Expectations are high on the upcoming meeting between U.S president Donald Trump and China president Xi Jimping in Japan during the G 20 summit.

A dismal outcome from the meeting could be damaging to markets and the world economy, according to experts.

Even a cease-fire in the trade war will be a relief to stock markets in terms of rally and bonds sell off.

But such peripheral celebrations will not diminish the damage to the global economy until a tariff-ending deal is struck, noted some economists.

Ahead of the Osaka dinner between Trump and Xi on Saturday, Trade representatives of both sides will meet.

A good number of Wall Street investors believe that the two leaders will agree for a truce and hold back new tariffs and expedite broader negotiations. However, rolling back of existing tariffs will be unlikely.

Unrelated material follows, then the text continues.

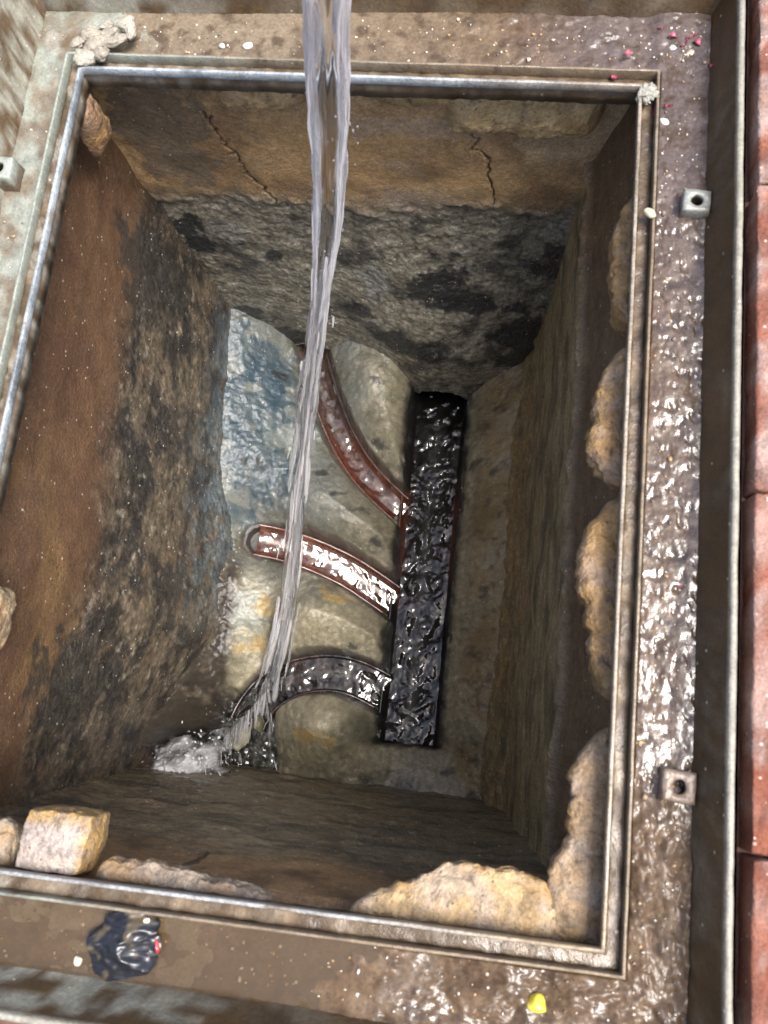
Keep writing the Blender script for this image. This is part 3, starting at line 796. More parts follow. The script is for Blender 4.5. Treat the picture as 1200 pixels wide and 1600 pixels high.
def clay(path, r, name, colf, depth=1.0, thick=.004, n=13):
    """half-round clay channel swept along a path given at invert level"""
    path = np.asarray(path); T = np.gradient(path, axis=0); T[:, 2] *= .0; T /= np.linalg.norm(T, axis=1)[:, None]
    Nn = np.c_[-T[:, 1], T[:, 0], np.zeros(len(T))]
    th = np.linspace(-PI / 2, PI / 2, n)
    prof = [(r * math.sin(a_), r * depth * (1 - math.cos(a_))) for a_ in th] + [(r + thick * .5, r * depth + .0012), (r + thick, r * depth)] + [((r + thick) * math.sin(a_), r * depth - (r * depth + thick) * math.cos(a_)) for a_ in th[::-1][1:-1]] + [(-r - thick, r * depth), (-r - thick * .5, r * depth + .0012)]
    V = np.stack([path + Nn * o + np.array([0, 0, z]) for o, z in prof], 1)
    V[..., 2] += fbm(V[..., 0], V[..., 1], V[..., 2], .02, 2, 230) * .0008
    x, y, z = V[..., 0], V[..., 1], V[..., 2]
    return make(name, V, gridf(len(path), len(prof), False, True), MT['clay'], pit, colf(x, y, z).reshape(-1, 3), .15 if name == 'main_channel' else .6)
def red(x, y, z):
    c = np.zeros(x.shape + (3,)) + (.105, .034, .019)
    c = mixc(c, (.17, .07, .042), sstep(.0, .4, fbm(x, y, z, .02, 4, 231)) * .7)
    c = mixc(c, (.05, .035, .03), sstep(.16, .25, y + .03 * fbm(x, y, z, .02, 3, 229)) * .85)
    return mixc(c, (.03, .018, .014), sstep(.12, .45, fbm(x, y, z, .018, 4, 232)) * .8)
def main_red(x, y, z):
    c = red(x, y, z)
    blk = sstep(.034, .024, np.abs(x - MAIN_X)) + sstep(.13, .16, y + .03 * fbm(x, y, z, .03, 3, 233)) + sstep(.02, -.03, y + .05 * fbm(x, y, z, .03, 3, 234)) + sstep(.05, .35, fbm(x, y, z, .03, 4, 235)) * .6
    return mixc(c, (.010, .009, .009), np.clip(blk, 0, .97))
def black(x, y, z):
    return mixc(red(x, y, z), (.012, .011, .012), np.clip(.75 + fbm(x, y, z, .03, 3, 236) * .8, 0, .97))
ym = np.linspace(.42, -.214, 140)
clay(np.c_[np.full(140, MAIN_X), ym, np.full(140, MAIN_Z - MAIN_R)], MAIN_R - .003, 'main_channel', main_red)
ext = lambda B: np.concatenate([[B[0] + (B[0] - B[2]) / np.linalg.norm(B[0] - B[2]) * q for q in (.004, .002)], B])
cut = lambda B, i, lim: B[i:][B[i:][:, 0] < MAIN_X - lim]
clay(cut(B1, 0, .041) - [0, 0, .004], .0165, 'branch_channel', red, .75)
clay(ext(cut(B2, 0, .041)) - [0, 0, .004], .0190, 'branch_channel', red, .75)
clay(cut(B3, 12, .041) - [0, 0, .004], .0215, 'branch_channel', black, .75)

# pipes behind the wall, dark inside
def pipe(p0, p1, r, name='pipe_mouth', n=28):
    p0 = np.asarray(p0, float); p1 = np.asarray(p1, float); T = (p1 - p0) / np.linalg.norm(p1 - p0)
    U = np.cross(T, [0, 0, 1]); U /= np.linalg.norm(U); W = np.cross(U, T)
    V = []
    for s_ in np.linspace(0, 1, 12):
        for k in range(n):
            a_ = 2 * PI * k / n; V.append(p0 + (p1 - p0) * s_ + r * (U * math.cos(a_) + W * math.sin(a_)))
    V.append(p1); F = [(i * n + k, i * n + (k + 1) % n, (i + 1) * n + (k + 1) % n, (i + 1) * n + k) for i in range(11) for k in range(n)] + [(11 * n + k, 11 * n + (k + 1) % n, 12 * n) for k in range(n)]
    V = np.array(V)
    make(name, V, F, MT['clay'], pit, mixc(np.zeros((len(V), 3)) + (.05, .02, .014), (.012, .011, .010), .6 + fbm(*V.T, .03, 3, 240)), .7)
pipe((MAIN_X, .278, MAIN_Z + .002), (MAIN_X, .50, MAIN_Z + .004), MAIN_R + .002)
q0 = B1[0] + [0, 0, .020]; q1 = B1[6] + [0, 0, .020]
pipe(q1, q0 + np.array([-.004, .12, .004]), .036)

def strip_water(path, hw, dz, name, mat, label, amp, seed, nv=40, flow=2.2, taper=None):
    path = np.asarray(path); n0 = len(path)
    s = np.r_[0, np.cumsum(np.linalg.norm(np.diff(path, axis=0), axis=1))]
    ss = np.arange(0, s[-1], .0009); P = np.stack([np.interp(ss, s, path[:, k]) for k in range(3)], 1)
    T = np.gradient(P, axis=0); T[:, 2] = 0; T /= np.linalg.norm(T, axis=1)[:, None]
    Nn = np.c_[-T[:, 1], T[:, 0], np.zeros(len(T))]
    v = np.linspace(-1, 1, nv)
    w = hw * (1 if taper is None else np.interp(np.linspace(0, 1, len(P)), *taper))
    w = np.broadcast_to(w, (len(P),))
    V = P[:, None, :] + Nn[:, None, :] * (v[None, :] * w[:, None])[..., None]
    S = np.broadcast_to(ss[:, None], V.shape[:2]); O = v[None, :] * w[:, None]
    # standing ripples: short crests that bend downstream towards the sides
    cres = S + .008 * fbm(S, O, 0, .03, 2, seed + 6) + flow * .12 * O
    h = fbm(cres, O * 1.1 + .006 * fbm(S, O, 5, .02, 2, seed + 8), 0, .023, 2, seed) * 1.5 - fbm(cres + .005 * fbm(S, O, 0, .02, 2, seed + 4), O, 0, .019, 1, seed + 1, ridged=True) * .6 + fbm(S, O, 0, .045, 2, seed + 2) * 1.2
    h = h * np.clip(.85 + .9 * fbm(S, O, 0, .05, 2, seed + 9), .45, 1.3) + .42 * fbm(S, O, 0, .0105, 2, seed + 10)
    V = V.copy(); V[..., 2] += dz + amp * h * (1 - .6 * np.abs(v[None, :]) ** 4)
    o = make(name, V, gridf(len(P), nv), mat)
    return tag(o, label, 'water', kind='structure')
yw = np.linspace(.40, -.212, 60)
strip_water(np.c_[np.full(60, MAIN_X), yw, np.full(60, 0.0)], .0345, -.6545, 'water', MT['water'], 'dark rippling water running down the straight main channel', .0022, 301, 62)
strip_water(cut(B1, 4, .036), .0105, .0040, 'water', MT['water_clay'], 'thin water in the long curved red branch channel', .0009, 311, 26)
strip_water(cut(B2, 1, .036), .0135, .0050, 'water', MT['water_clay'], 'shining water in the middle red branch channel', .0010, 321, 30)
strip_water(cut(B3, 10, .036), .0205, .0075, 'water', MT['water'], 'dark water in the lowest curved branch channel', .0013, 331, 36)

def pool():
    x0, y0 = POOL.min(0) - .02; x1, y1 = POOL.max(0) + .02
    xs = np.arange(x0, x1, .0014); ys = np.arange(y0, y1, .0014)
    X, Y = np.meshgrid(xs, ys, indexing='ij')
    c0 = at(345, 1190, -.62)
    r = np.hypot(X - c0[0], Y - c0[1])
    Z = -.628 + fbm(X, Y, 0, .016, 4, 341) * .003 + np.sin(r * 620 + 2 * fbm(X, Y, 0, .03, 2, 342)) * .0016 * np.exp(-r / .035)
    tag(make('water', np.stack([X, Y, Z], -1), gridf(len(xs), len(ys)), MT['water']), 'churned pool in the corner under the falling stream', 'water', kind='structure')
pool()

# stones lying in the pool
def rock(name, c, size, seed, colr, mat, rot=0.0, sub=4, rough=.28, spread=.7, parent=None, wet=.6):
    bm = bmesh.new(); bmesh.ops.create_icosphere(bm, subdivisions=sub, radius=1.0)
    V = np.array([v.co[:] for v in bm.verts]); F = np.array([[v.index for v in f.verts] for f in bm.faces]); bm.free()
    d_ = 1 + rough * fbm(*V.T, spread, 3, seed) + rough * .3 * fbm(*V.T, spread * .3, 3, seed + 1)
    V = V * d_[:, None]
    cl = np.random.default_rng(int(seed * 10)).normal(size=(5, 3)); cl /= np.linalg.norm(cl, axis=1)[:, None]
    for k in cl:                          # a few flattish faces
        pr = V @ k; V = V - np.maximum(pr - .72, 0)[:, None] * k * .8
    V = V * np.array(size); cs, sn = math.cos(rot), math.sin(rot)
    V = np.c_[cs * V[:, 0] - sn * V[:, 1], sn * V[:, 0] + cs * V[:, 1], V[:, 2]]
    W = V + np.asarray(c)
    base = np.tile(np.array(colr, float), (len(V), 1))
    base = base * (1 + .5 * fbm(*W.T, max(size) * .6, 4, seed + 2))[:, None]
    return make(name, W, F, mat, parent, np.clip(base, 0, 1), wet)
tag(rock('stone', at(372, 1148, -.612), (.0165, .019, .014), 3.1, (.36, .33, .24), MT['mortar']), 'pale broken stone in the corner pool under the stream', 'stone')
tag(rock('stone', at(402, 1130, -.612), (.010, .012, .010), 4.4, (.17, .15, .085), MT['mortar']), 'small olive brown stone beside the pale stone in the pool', 'stone')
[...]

What makes Trump, Xi meeting so crucial?

Market professionals rate the meeting as crucial as it has the potential to affect the course of markets for the coming months; impact the direction of global economic growth, and can influence the stand of Federal Reserve and central banks in terms of recalibrating the monetary policy.

According to Peter Boockvar, chief investment strategist at Bleakley Advisory Group, “the odds are greater than we’re going to have a global recession if there’s no detente between the U.S. and China. With respect to G-20, I don’t think there will be anything negative, and it will probably be a ‘kumbaya’ moment.”

Survey shows mixed results

A survey by Bank of America Merrill Lynch on investors also found two-thirds believing no chance of a trade deal but they also expect no new tariffs.

A minority still expects the summit will fail.

According to the assessment of UBS economists, if the meeting fails and trade war escalates then the world will slip into a recession-like slowdown.

In a note, UBS global head of economic research Arend Kapteyn wrote: “If the trade war escalates we estimate global growth would be 75 basis points lower over the subsequent six quarters and that the contours would resemble a mild ‘global recession’ —similar in magnitude to the Eurozone crisis, the oil collapse in the mid-1980s and the ‘Tequila’ crisis of the 1990s.”

The US stand on China trade talks

Scott Kennedy, a U.S-China expert at the Center for Strategic and International Studies in Washington said: “At best we could see a superficial agreement to halt the further escalation of the trade war and an agreement to resume negotiations.”

GettyImages-Trump China Telecom
President Trump and Chinese President Xi Jinping leaving after a business leaders event at the Great Hall of the People in Beijing on November 9, 2017. NICOLAS ASFOURI/AFP/Getty Images

Trump has already threatened to slap more tariffs on Chinese imports, worth $300bn including electronics.

Senior U.S. officials also confided that Trump’s stance is unchanged and he is “quite comfortable” if the outcome goes either way.

But Chinese vice commerce minister Wang Shouwen said on Monday that there is a need to meet “each other halfway … both sides need to compromise and make concessions, not just one side. Mutual respect means each side must respect the other’s sovereignty.”

Citigroup global economist Cesar Rojas also expects a “ceasefire with a handshake agreement” between Trump and Xi with the plan to strike a deal later this year.

In his view, Trump will drop his threatened 25 percent tariffs on the remaining $300 billion in Chinese goods.

If Trump and Xi agree to continue the talks it could stave off many issues but it will not be sufficient to check the spread of trade conflict’s impact, economists said.

The dip in consumer confidence in the U.S for June showed a fall to 121.5, that was 10 points lower than May and was a testimony how the trade war is affecting the consumer outlook.